Bringing Mobile Broadband to Rural Americans | Commentary

In 2012, Congress passed the Middle Class Tax Relief and Job Creation Act of 2012. One of its key goals was to ensure that American consumers get access to the spectrum they need. As the Federal Communications Commission finalizes its design for the Incentive Auction that will buy back 600 megahertz spectrum from broadcasters in order to sell it to providers of mobile broadband, members of Congress continue to express intense interest in the auction. Recent letters from both sides of the aisle encourage the FCC to conduct an auction equally open to all participants.

As currently proposed, the rules that will be voted at the FCC’s May 15 meeting would not allow equal participation in the auction for all willing bidders. In the hope of bringing more competitors to rural America, Chairman Tom Wheeler would hold back considerable spectrum from AT&T and Verizon — who already serve rural areas with LTE, the newest mobile broadband technology — so that others, in particular Sprint and T-Mobile, could buy spectrum below its full market value.

While Wheeler’s desire for seeing the benefits of wireless competition extend to rural America is laudable, the auction’s design is unlikely to achieve that goal.

The role of spectrum auctions, which have been markedly successful since they were introduced in the 1990s, has been to place spectrum in the hands of those who value it most highly. This has led to a rapid deployment and diffusion of wireless telephony throughout the country, including rural America. Wireless coverage is universal and competition nearly so: 99.9 percent of all Americans have wireless coverage and 93 percent currently have access to four or more wireless carriers. This widespread proliferation provides a compelling prima facie case that unfettered auctions in the past have done a good job of disseminating wireless services throughout the country.

Moreover, given the reality of carriers’ nationwide pricing plans, the prices paid by rural customers are the same as those paid in urban areas; so the benefits of competition are surely flowing to rural areas even where there are fewer competitors.

More to the point, it is far from clear that the two “smaller” (they are actually quite big in absolute terms) companies that the FCC’s approach would favor will actually invest to bring mobile broadband to rural areas, while the companies that are disfavored by the regulatory process have already done so.

The reason is simple. While the propagation characteristics of 600 MHz spectrum may help to reduce the cost per square mile of serving rural areas, it cannot increase revenue per square mile in rural areas. The revenue potential is massively higher in densely populated areas than in remote areas.

The annual revenue realized per square mile in urban areas, where 250 million Americans live on 16 percent of this country’s landmass, is $248 thousand per square mile. The revenue realized in the rest of the U.S., where 60 million Americans live on 84 percent of our land mass is $12 thousand per square mile. At the extreme, in the most sparsely settled area where half a million people are dispersed over 25 percent of our landmass, the revenue potential is $262 per square mile.

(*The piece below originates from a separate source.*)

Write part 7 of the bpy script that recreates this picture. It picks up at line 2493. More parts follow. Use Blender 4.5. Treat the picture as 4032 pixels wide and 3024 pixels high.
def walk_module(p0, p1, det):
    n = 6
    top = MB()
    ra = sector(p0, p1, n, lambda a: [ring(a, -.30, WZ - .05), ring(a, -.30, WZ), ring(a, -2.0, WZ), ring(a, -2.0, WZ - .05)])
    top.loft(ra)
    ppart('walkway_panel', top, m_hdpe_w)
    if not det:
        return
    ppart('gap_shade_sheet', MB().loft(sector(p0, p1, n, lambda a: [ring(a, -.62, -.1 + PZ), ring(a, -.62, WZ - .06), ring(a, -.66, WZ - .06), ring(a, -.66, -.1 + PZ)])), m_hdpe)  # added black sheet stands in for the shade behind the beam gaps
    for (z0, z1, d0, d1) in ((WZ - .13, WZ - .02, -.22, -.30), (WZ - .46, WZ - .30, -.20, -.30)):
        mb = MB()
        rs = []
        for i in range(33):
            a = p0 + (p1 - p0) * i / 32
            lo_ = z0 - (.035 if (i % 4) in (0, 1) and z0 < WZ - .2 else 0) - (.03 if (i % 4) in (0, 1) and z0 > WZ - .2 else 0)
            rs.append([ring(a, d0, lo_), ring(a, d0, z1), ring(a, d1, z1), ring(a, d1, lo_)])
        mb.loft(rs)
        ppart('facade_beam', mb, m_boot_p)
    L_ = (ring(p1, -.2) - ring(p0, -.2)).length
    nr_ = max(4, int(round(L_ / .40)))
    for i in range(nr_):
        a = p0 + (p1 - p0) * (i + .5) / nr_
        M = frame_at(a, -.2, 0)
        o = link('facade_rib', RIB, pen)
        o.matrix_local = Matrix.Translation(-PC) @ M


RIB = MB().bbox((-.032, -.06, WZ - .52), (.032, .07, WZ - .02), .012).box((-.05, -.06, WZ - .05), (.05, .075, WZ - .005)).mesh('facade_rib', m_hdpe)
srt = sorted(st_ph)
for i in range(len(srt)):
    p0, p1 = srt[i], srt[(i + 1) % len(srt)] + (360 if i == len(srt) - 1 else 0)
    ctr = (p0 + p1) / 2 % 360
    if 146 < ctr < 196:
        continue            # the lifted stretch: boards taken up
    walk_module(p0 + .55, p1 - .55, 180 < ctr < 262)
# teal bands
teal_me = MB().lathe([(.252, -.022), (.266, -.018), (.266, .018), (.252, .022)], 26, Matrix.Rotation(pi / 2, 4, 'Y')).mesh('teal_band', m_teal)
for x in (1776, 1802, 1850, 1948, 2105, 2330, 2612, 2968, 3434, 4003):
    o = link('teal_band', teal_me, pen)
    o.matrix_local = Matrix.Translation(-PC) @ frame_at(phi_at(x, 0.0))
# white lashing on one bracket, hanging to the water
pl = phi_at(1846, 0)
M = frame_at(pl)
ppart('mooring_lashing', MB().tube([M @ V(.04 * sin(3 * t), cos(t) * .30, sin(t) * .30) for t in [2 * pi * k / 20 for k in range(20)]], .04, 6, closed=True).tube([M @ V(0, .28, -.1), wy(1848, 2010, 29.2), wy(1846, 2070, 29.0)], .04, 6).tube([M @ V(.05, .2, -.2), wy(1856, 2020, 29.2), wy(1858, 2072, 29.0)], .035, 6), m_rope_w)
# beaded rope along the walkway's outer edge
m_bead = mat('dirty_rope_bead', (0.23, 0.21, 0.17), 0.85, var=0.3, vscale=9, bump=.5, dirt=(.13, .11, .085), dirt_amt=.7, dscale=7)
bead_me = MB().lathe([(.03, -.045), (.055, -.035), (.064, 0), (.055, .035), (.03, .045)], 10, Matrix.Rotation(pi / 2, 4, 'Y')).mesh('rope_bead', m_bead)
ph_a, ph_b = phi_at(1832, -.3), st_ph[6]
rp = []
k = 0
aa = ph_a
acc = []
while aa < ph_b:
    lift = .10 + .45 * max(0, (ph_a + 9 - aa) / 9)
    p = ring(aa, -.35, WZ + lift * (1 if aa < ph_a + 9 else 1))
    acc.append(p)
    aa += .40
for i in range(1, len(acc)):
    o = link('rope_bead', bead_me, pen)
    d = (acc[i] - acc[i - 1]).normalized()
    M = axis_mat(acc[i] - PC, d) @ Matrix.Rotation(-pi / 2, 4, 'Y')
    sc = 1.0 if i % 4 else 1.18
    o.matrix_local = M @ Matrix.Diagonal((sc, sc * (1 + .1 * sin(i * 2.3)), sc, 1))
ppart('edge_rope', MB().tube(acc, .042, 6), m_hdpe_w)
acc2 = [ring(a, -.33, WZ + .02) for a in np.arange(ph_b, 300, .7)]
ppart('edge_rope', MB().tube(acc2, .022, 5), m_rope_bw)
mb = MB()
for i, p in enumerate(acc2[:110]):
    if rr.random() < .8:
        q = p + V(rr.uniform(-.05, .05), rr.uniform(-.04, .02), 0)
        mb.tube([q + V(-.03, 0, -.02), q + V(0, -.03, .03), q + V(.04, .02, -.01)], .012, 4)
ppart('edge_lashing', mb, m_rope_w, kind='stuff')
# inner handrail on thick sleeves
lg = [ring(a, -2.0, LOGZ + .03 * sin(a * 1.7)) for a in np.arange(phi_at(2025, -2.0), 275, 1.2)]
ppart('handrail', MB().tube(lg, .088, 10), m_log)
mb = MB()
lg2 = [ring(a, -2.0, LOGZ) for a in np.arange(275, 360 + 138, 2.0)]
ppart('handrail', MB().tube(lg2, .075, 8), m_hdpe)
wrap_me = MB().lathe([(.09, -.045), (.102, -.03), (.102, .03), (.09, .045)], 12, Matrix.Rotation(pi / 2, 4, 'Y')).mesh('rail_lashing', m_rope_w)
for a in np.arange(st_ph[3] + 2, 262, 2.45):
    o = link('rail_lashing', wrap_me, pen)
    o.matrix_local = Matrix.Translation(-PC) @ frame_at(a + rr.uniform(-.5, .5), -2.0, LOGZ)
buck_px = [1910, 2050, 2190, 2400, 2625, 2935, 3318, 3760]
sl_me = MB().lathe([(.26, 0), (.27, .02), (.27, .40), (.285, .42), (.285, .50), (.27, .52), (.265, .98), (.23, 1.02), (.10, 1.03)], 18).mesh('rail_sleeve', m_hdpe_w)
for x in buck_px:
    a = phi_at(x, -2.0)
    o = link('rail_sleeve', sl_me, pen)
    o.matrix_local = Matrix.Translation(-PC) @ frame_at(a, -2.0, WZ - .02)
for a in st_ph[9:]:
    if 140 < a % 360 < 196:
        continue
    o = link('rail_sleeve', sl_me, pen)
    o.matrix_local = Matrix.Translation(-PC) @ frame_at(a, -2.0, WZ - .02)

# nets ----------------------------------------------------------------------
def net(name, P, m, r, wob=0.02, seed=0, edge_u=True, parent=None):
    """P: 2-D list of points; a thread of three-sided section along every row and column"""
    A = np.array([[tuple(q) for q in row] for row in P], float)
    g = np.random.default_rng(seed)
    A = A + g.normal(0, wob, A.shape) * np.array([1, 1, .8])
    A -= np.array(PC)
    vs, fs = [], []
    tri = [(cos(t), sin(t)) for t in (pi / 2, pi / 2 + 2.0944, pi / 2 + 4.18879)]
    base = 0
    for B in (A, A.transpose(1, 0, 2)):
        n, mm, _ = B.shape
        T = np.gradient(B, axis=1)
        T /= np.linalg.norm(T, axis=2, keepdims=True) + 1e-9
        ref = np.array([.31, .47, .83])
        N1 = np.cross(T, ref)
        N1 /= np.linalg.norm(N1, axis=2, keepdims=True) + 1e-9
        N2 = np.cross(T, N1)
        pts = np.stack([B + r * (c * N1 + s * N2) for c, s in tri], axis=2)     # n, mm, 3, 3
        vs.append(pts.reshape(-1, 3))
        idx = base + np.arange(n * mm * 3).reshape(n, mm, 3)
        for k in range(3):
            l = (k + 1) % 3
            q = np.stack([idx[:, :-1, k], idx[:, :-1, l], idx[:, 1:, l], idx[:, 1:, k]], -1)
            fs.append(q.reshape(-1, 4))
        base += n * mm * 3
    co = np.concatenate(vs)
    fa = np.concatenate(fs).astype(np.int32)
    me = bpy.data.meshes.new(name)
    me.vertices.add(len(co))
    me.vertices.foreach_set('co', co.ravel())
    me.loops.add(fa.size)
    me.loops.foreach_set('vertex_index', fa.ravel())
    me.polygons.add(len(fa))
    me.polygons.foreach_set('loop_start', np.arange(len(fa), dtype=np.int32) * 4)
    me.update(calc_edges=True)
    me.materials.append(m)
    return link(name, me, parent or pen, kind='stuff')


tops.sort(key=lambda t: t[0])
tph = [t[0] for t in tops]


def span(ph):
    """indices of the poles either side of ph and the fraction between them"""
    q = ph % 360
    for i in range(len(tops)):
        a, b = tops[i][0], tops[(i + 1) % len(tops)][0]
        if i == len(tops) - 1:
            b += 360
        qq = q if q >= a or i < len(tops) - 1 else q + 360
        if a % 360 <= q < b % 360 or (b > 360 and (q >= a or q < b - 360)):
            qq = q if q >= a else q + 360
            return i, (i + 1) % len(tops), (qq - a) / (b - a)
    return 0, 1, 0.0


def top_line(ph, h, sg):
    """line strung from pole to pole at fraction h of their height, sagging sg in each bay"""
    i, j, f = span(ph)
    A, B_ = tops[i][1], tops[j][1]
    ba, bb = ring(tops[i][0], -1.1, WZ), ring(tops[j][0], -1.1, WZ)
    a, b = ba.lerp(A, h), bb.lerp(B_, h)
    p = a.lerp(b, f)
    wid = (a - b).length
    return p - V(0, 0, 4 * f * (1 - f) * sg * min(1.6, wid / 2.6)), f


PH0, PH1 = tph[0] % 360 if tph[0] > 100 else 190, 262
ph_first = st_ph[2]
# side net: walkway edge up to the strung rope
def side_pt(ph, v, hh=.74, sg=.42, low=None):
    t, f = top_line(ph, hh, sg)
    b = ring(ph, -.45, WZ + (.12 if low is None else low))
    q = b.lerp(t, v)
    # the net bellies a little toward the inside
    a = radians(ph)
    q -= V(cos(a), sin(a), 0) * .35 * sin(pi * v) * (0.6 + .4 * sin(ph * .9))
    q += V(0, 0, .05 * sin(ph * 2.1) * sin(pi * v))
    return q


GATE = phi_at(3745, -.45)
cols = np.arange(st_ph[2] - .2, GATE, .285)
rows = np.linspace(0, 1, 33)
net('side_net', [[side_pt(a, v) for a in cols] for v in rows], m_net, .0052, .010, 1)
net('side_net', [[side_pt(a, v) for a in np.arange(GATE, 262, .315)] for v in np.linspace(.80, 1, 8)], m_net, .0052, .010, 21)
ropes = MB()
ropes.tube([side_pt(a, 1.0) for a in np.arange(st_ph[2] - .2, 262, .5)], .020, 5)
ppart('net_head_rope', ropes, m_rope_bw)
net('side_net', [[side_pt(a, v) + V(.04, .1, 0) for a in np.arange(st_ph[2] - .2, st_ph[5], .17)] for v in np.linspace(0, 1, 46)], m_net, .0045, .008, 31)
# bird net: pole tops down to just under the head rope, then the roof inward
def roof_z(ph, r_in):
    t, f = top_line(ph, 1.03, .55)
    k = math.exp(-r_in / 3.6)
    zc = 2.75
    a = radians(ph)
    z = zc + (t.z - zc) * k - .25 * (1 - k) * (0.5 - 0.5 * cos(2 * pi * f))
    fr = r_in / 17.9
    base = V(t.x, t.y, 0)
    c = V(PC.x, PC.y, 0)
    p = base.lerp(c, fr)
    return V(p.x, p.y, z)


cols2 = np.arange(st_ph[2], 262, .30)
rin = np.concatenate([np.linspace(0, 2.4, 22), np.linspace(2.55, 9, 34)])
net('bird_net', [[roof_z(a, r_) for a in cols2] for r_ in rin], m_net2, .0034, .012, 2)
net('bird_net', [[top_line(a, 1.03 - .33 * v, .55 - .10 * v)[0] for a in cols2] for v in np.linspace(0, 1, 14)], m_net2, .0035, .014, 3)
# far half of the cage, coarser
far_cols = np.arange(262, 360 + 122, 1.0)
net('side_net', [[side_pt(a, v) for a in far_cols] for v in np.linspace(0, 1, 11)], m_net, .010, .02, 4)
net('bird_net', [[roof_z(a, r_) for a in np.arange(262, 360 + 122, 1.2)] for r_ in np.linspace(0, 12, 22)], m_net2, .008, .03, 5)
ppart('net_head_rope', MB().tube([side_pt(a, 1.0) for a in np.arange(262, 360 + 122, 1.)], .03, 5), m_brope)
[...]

The fact that not many customers exist in rural areas to buy service drastically shifts the profit calculus for firms as they bid for spectrum. The lack of revenue in rural areas cannot be cured, no matter what spectrum is used. The result is that attempts to provide cheap spectrum to favored competitors under the assumption that they will compete for rural customers is likely to backfire.

The market is overwhelming stacked toward urban markets, as is clear from Sprint and T-Mobile’s commitment to Wall Street to bring LTE to 250 million people, the urban areas in which 80 percent of U.S. wireless revenue can be accessed over 0.6 million square miles. In contrast, AT&T and Verizon have committed to cover 300 million Americans with LTE, as they already do with voice, over their own networks. Their networks have to cover 1.7 million square miles — three times the landmass — to reach those additional 50 million Americans.

AT&T and Verizon have already brought mobile broadband to rural America, but they need more spectrum because rural Americans — like their urban peers — want more and more bandwidth. By limiting the additional low-band spectrum their serving carriers can buy, the FCC is more likely to harm than help rural consumers. The current auction design assures that those willing to serve rural America will lack capacity, while those who will be given capacity have indicated no willingness to serve.

John W. Mayo is a professor of economics, business and public policy at Georgetown University and executive director of the Georgetown Center for Business and Public Policy. Anna-Maria Kovacs is a visiting senior policy scholar at the Georgetown Center for Business and Public Policy.